◆ What the task asks ◆
Draw out every line with the word "empty" from the listing below.
Start Information shown
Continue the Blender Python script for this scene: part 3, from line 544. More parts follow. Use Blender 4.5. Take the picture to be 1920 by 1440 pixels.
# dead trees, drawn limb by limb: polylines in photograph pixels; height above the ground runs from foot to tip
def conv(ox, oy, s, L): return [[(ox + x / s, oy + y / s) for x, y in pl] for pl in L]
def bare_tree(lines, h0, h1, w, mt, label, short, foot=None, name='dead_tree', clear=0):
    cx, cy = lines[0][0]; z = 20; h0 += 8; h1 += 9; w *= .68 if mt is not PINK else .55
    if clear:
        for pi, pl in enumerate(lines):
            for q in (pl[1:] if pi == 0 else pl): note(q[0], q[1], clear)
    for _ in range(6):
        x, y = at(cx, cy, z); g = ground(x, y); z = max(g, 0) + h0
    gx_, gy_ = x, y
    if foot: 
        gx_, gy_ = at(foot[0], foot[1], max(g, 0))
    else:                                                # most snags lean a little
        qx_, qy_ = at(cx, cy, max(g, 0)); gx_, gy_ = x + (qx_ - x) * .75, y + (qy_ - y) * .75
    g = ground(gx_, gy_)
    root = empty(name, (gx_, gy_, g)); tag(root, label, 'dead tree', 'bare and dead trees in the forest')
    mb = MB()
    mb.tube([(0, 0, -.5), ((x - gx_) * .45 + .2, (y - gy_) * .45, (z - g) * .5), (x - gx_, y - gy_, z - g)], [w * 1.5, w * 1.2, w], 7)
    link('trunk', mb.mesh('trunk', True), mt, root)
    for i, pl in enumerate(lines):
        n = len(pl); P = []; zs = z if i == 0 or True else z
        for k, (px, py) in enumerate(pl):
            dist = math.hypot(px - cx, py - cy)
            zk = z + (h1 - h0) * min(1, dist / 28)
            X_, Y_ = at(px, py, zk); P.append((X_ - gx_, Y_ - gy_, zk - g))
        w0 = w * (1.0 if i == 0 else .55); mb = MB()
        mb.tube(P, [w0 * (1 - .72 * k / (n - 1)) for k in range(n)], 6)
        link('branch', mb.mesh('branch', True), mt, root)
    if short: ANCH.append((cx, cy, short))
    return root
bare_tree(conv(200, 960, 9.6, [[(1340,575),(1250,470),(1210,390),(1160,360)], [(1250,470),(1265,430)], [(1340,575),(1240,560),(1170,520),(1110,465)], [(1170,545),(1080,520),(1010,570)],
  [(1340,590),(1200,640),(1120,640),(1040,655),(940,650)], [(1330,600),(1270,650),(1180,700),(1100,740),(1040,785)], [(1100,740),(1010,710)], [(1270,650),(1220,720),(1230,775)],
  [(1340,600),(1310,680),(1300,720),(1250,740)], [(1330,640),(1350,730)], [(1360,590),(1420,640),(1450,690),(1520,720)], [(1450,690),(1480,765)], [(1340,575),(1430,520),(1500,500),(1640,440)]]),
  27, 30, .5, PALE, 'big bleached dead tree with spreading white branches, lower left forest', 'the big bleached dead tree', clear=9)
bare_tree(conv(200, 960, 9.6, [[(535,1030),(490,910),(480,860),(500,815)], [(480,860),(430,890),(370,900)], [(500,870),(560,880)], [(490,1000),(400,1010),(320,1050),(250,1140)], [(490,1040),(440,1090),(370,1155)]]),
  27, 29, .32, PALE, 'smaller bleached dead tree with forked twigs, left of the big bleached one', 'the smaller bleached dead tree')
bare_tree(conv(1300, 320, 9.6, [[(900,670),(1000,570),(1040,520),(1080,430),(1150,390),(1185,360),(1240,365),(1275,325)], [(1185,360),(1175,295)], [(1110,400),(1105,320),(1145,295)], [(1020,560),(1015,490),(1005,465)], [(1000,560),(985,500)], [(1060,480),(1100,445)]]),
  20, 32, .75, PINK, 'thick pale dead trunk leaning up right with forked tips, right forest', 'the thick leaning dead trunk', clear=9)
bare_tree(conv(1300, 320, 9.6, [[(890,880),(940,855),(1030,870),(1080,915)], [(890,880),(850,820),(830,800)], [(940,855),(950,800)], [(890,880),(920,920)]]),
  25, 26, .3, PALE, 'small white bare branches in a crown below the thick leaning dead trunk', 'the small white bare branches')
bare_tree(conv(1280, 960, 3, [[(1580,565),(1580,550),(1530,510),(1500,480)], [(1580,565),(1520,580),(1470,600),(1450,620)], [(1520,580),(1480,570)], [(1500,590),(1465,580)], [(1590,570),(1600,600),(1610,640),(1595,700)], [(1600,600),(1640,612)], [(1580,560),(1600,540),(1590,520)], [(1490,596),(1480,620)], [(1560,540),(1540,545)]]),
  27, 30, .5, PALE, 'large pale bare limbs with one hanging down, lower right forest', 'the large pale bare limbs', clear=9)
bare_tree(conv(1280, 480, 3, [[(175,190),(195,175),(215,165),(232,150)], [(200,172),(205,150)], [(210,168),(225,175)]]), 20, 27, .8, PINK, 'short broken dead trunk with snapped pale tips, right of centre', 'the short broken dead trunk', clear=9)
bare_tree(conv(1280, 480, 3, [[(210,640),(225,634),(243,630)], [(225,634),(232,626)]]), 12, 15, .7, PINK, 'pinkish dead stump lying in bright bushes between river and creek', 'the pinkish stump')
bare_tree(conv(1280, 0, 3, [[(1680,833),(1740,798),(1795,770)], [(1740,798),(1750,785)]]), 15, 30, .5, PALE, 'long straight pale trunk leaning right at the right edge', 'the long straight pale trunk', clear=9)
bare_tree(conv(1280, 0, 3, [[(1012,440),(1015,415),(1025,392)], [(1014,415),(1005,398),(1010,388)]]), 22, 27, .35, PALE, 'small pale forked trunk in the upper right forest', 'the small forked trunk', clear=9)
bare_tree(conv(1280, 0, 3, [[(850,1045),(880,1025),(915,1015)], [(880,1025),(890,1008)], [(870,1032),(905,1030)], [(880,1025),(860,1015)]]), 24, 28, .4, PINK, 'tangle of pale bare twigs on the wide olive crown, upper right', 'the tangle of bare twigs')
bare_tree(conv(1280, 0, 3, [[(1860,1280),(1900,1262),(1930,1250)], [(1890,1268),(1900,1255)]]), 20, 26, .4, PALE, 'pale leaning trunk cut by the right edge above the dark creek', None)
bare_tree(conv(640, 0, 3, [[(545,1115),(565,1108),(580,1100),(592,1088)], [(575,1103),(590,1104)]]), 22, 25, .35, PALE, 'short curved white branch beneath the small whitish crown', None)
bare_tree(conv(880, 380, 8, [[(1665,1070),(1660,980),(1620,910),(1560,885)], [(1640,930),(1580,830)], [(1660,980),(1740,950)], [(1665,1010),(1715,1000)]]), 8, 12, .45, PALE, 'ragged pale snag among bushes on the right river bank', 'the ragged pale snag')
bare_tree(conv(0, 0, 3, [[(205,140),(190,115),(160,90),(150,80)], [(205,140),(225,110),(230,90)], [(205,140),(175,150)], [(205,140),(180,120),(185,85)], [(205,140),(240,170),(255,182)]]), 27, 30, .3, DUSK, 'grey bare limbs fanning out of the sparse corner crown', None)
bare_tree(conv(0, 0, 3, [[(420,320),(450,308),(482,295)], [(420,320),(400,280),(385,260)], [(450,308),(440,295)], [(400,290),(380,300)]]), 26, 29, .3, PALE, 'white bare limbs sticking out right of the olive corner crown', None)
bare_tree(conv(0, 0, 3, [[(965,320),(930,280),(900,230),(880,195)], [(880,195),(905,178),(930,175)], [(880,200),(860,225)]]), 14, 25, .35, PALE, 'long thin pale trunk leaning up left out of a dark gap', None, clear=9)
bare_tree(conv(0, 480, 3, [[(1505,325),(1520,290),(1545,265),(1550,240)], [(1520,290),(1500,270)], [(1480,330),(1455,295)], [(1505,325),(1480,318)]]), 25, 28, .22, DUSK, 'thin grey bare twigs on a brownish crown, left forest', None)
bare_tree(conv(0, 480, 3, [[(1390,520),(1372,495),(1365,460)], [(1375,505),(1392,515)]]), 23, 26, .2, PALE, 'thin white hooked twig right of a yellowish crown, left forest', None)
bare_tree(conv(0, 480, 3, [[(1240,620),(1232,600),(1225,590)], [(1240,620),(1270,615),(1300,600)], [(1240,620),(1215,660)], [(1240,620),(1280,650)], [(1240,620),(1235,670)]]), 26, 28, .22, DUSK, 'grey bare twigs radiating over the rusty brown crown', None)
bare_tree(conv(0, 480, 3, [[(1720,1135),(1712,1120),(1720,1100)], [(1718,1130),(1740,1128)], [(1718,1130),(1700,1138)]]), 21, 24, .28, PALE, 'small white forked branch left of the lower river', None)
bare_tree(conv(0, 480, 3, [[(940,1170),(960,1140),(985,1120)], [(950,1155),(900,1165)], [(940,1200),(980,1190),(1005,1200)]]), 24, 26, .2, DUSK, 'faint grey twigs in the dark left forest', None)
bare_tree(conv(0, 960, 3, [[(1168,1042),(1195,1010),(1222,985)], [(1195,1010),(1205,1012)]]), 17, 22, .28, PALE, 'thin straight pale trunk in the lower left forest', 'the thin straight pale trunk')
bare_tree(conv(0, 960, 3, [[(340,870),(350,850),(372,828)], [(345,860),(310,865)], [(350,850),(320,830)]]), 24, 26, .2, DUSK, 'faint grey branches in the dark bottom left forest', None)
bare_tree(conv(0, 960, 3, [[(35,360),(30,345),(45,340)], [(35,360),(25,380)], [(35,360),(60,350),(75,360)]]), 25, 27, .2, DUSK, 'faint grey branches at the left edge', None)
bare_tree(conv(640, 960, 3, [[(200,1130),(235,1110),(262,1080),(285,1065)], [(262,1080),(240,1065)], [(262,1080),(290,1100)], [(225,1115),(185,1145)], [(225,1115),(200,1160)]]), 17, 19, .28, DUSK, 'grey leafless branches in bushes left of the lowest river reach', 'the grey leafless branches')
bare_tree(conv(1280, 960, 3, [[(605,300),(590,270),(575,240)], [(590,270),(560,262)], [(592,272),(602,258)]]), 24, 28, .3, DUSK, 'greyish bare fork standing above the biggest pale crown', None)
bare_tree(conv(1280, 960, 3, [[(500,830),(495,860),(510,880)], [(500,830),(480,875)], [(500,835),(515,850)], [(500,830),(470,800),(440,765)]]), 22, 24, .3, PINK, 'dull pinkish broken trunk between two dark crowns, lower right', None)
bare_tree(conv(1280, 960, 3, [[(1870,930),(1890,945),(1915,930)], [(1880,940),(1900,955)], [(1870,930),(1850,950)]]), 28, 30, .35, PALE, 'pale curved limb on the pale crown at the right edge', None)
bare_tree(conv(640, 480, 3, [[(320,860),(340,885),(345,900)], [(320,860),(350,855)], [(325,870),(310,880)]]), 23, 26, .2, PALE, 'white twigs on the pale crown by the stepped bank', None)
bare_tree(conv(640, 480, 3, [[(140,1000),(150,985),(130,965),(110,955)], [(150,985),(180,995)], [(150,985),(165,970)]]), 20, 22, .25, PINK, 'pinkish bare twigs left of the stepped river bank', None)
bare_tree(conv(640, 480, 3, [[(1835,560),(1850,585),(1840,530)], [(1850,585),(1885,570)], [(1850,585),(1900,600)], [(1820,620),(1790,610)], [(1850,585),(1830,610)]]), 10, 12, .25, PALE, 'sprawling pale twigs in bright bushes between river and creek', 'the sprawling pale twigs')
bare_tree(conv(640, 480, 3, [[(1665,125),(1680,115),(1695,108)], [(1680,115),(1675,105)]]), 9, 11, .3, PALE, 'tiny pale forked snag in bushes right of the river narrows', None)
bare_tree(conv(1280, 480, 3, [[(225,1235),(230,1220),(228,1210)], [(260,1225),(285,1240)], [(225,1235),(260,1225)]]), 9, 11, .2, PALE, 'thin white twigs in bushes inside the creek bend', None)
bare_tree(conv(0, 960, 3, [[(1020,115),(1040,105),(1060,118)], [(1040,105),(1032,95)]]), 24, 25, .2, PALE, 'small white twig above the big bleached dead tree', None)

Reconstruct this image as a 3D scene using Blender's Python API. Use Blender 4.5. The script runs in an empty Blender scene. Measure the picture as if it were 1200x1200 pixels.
End Information shown
◆ Finished answer ◆
    root = empty(name, (gx_, gy_, g)); tag(root, label, 'dead tree', 'bare and dead trees in the forest')
Reconstruct this image as a 3D scene using Blender's Python API. Use Blender 4.5. The script runs in an empty Blender scene. Measure the picture as if it were 1200x1200 pixels.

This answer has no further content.